Beginning with the first line below, please repeat the material exactly, ending with the line that includes "PI = math.pi".

--

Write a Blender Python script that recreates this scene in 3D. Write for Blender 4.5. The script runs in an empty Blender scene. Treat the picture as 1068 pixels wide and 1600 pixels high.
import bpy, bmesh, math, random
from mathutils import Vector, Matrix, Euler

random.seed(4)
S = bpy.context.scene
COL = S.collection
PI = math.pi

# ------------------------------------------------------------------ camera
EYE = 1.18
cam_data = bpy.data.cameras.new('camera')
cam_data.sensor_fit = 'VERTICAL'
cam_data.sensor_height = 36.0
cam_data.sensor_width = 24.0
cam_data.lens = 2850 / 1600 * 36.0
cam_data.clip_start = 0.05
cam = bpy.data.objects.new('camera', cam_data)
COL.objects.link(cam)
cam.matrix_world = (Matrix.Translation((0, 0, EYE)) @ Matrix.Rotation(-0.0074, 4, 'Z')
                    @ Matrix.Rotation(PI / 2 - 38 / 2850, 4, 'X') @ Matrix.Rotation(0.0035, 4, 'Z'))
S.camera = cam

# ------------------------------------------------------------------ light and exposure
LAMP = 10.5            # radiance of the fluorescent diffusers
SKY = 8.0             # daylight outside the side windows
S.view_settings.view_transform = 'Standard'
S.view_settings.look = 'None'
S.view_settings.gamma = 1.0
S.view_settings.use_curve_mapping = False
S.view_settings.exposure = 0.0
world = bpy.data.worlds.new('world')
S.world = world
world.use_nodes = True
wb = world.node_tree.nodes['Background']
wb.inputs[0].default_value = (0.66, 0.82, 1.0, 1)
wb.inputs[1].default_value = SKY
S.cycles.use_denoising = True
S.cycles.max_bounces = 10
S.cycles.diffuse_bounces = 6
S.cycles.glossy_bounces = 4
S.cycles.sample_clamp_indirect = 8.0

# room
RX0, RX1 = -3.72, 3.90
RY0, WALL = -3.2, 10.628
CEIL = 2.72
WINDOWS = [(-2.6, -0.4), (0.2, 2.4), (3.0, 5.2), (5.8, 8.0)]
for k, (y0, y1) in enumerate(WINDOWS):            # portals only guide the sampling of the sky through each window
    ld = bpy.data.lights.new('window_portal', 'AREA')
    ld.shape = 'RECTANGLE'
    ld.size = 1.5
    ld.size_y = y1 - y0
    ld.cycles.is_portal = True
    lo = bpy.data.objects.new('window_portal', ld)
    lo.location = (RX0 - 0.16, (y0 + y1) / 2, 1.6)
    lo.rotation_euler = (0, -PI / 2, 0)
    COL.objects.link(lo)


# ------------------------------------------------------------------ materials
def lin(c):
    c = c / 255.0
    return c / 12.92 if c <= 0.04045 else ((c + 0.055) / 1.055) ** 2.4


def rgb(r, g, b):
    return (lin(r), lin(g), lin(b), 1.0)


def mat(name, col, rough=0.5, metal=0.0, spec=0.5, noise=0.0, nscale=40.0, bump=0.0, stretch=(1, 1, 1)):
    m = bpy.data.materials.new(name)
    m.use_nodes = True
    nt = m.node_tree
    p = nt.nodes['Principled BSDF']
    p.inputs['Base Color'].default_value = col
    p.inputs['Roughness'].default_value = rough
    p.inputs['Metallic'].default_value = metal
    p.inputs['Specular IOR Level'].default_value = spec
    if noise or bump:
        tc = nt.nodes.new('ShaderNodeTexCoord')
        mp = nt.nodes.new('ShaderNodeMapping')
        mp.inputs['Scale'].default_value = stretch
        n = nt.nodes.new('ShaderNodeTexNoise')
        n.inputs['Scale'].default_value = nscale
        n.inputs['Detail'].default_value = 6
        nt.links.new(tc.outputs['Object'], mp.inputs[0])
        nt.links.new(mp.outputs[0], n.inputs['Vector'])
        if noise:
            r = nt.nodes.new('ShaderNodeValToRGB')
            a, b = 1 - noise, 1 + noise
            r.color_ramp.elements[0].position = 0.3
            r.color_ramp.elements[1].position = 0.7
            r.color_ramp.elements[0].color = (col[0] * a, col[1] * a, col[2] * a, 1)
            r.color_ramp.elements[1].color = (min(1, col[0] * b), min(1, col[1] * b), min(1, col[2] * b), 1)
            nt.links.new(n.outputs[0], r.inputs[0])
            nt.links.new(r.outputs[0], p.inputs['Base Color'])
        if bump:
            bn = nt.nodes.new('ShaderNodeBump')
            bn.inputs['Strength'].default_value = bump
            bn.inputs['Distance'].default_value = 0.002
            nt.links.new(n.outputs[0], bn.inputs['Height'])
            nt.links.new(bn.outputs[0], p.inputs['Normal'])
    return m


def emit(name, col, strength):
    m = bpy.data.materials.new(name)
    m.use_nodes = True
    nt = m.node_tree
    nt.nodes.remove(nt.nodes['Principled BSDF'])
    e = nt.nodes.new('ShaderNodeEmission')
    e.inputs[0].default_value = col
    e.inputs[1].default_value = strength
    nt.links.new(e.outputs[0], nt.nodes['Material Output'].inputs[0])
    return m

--

*SOLUTION TO THE EXERCISE*.
Write a Blender Python script that recreates this scene in 3D. Write for Blender 4.5. The script runs in an empty Blender scene. Treat the picture as 1068 pixels wide and 1600 pixels high.
import bpy, bmesh, math, random
from mathutils import Vector, Matrix, Euler

random.seed(4)
S = bpy.context.scene
COL = S.collection
PI = math.pi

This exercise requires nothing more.